-------- DATA

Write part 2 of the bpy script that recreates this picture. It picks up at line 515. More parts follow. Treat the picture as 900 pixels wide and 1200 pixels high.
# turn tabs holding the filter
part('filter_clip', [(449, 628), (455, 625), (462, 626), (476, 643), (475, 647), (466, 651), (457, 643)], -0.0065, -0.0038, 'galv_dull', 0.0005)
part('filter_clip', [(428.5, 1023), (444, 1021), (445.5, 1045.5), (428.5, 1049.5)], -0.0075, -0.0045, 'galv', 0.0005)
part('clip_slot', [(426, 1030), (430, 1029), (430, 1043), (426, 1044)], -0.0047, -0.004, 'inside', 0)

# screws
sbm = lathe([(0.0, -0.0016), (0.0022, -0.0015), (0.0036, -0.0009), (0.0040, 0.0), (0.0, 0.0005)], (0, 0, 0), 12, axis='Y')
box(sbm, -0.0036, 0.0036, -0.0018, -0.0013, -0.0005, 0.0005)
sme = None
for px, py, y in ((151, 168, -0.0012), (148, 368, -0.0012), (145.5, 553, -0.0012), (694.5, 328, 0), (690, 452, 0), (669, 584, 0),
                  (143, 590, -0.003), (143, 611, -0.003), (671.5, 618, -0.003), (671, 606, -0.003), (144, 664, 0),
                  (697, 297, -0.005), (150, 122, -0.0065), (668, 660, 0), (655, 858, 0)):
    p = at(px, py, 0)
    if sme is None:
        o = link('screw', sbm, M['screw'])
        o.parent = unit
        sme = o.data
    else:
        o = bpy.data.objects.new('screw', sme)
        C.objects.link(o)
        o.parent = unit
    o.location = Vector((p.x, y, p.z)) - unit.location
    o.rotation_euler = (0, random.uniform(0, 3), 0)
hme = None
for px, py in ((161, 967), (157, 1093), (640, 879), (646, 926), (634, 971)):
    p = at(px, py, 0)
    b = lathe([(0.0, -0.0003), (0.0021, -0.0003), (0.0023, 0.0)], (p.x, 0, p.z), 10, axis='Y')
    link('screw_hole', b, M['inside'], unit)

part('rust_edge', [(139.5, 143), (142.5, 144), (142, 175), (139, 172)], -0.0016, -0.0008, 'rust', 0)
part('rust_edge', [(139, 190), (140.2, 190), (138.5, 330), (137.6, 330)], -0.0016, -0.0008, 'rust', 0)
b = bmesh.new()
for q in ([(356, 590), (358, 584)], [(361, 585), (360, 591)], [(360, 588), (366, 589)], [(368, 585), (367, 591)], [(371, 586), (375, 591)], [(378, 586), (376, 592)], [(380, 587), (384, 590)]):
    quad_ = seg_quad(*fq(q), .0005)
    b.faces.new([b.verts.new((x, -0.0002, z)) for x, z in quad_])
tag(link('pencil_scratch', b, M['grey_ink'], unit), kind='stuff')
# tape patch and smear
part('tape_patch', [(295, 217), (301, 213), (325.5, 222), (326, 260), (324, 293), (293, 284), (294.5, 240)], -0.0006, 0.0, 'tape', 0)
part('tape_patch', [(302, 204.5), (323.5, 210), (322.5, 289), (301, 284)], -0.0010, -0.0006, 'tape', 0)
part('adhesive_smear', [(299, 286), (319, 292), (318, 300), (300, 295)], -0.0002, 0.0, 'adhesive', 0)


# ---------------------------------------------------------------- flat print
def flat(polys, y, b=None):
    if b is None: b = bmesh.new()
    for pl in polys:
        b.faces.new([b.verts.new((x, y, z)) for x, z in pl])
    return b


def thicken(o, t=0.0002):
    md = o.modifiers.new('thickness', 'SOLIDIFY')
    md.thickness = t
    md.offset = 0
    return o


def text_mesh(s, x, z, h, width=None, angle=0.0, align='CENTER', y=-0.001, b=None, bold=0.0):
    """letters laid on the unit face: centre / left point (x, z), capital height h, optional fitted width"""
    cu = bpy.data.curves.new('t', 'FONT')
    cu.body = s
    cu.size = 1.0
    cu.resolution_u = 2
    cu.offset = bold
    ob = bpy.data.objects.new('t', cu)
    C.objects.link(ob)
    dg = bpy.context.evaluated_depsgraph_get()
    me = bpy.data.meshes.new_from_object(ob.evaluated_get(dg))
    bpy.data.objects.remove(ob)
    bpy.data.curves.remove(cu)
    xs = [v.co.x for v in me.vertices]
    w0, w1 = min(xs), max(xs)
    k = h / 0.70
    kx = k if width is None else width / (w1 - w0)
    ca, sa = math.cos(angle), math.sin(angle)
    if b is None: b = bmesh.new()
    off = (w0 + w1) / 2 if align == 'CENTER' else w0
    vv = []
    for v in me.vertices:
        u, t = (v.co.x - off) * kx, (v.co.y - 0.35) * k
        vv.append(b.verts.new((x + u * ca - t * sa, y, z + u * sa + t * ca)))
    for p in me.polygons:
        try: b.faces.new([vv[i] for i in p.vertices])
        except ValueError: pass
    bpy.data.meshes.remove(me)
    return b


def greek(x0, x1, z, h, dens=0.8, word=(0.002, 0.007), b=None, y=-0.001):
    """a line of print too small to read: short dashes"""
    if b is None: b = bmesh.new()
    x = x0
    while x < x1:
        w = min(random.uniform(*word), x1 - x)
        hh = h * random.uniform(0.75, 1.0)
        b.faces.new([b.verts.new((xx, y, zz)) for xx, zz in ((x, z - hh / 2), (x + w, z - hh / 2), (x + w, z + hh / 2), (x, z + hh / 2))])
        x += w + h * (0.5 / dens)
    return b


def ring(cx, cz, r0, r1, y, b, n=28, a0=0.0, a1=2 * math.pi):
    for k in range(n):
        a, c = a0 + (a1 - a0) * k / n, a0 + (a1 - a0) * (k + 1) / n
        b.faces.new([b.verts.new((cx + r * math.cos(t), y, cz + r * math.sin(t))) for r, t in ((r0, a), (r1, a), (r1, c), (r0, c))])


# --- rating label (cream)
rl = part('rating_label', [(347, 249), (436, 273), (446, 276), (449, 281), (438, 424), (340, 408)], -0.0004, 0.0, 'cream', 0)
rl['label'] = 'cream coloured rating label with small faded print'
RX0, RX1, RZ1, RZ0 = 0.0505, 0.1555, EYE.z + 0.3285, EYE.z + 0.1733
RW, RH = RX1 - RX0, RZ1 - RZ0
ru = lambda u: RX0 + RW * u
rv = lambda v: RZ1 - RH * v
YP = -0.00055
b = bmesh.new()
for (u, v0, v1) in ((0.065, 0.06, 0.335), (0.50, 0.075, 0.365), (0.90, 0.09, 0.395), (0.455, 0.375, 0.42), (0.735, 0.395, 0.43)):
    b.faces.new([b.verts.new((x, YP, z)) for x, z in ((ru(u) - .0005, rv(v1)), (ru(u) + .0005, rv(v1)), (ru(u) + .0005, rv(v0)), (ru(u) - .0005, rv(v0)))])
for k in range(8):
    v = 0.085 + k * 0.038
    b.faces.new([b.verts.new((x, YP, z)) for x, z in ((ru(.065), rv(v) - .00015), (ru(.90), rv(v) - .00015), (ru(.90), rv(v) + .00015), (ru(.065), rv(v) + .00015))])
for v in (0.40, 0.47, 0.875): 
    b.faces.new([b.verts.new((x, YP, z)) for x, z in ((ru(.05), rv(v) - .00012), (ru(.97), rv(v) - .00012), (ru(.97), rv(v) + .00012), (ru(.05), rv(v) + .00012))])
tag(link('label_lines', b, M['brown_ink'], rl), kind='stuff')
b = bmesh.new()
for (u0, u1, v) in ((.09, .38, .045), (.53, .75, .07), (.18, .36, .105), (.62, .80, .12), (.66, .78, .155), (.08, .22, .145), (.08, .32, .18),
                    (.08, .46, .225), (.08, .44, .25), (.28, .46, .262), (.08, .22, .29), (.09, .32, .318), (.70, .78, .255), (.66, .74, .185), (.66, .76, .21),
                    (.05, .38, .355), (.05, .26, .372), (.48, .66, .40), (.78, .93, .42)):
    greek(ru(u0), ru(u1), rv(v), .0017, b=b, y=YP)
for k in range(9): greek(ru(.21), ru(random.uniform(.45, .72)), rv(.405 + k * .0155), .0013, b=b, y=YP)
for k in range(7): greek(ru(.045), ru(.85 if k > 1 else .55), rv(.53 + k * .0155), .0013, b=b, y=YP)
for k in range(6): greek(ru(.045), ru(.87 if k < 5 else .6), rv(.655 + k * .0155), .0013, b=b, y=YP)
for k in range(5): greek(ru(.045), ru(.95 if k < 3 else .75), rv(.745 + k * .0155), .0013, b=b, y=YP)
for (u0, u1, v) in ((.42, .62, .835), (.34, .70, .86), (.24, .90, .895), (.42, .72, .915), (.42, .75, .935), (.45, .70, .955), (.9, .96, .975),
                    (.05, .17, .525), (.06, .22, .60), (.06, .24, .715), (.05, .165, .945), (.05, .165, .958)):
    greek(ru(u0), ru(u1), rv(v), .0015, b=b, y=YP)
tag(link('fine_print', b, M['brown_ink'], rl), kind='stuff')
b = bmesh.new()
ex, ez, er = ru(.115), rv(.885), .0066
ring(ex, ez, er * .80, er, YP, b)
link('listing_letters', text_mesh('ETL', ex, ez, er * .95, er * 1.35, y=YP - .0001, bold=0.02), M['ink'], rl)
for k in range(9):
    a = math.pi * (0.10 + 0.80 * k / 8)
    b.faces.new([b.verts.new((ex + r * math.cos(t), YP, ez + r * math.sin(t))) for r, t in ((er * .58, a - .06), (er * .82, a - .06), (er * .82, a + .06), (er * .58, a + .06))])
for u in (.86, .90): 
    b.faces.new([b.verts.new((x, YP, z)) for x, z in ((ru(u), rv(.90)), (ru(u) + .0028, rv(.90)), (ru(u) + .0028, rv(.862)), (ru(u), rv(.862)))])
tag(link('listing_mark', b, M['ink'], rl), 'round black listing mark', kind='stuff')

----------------

PROBLEM DETAILS: Return exactly the lines from the beginning of the data above through the one containing "-0.004, 'inside', 0)", please. Include both end lines and add nothing else.

SOLUTION FOR THIS TASK:
Write part 2 of the bpy script that recreates this picture. It picks up at line 515. More parts follow. Treat the picture as 900 pixels wide and 1200 pixels high.
# turn tabs holding the filter
part('filter_clip', [(449, 628), (455, 625), (462, 626), (476, 643), (475, 647), (466, 651), (457, 643)], -0.0065, -0.0038, 'galv_dull', 0.0005)
part('filter_clip', [(428.5, 1023), (444, 1021), (445.5, 1045.5), (428.5, 1049.5)], -0.0075, -0.0045, 'galv', 0.0005)
part('clip_slot', [(426, 1030), (430, 1029), (430, 1043), (426, 1044)], -0.0047, -0.004, 'inside', 0)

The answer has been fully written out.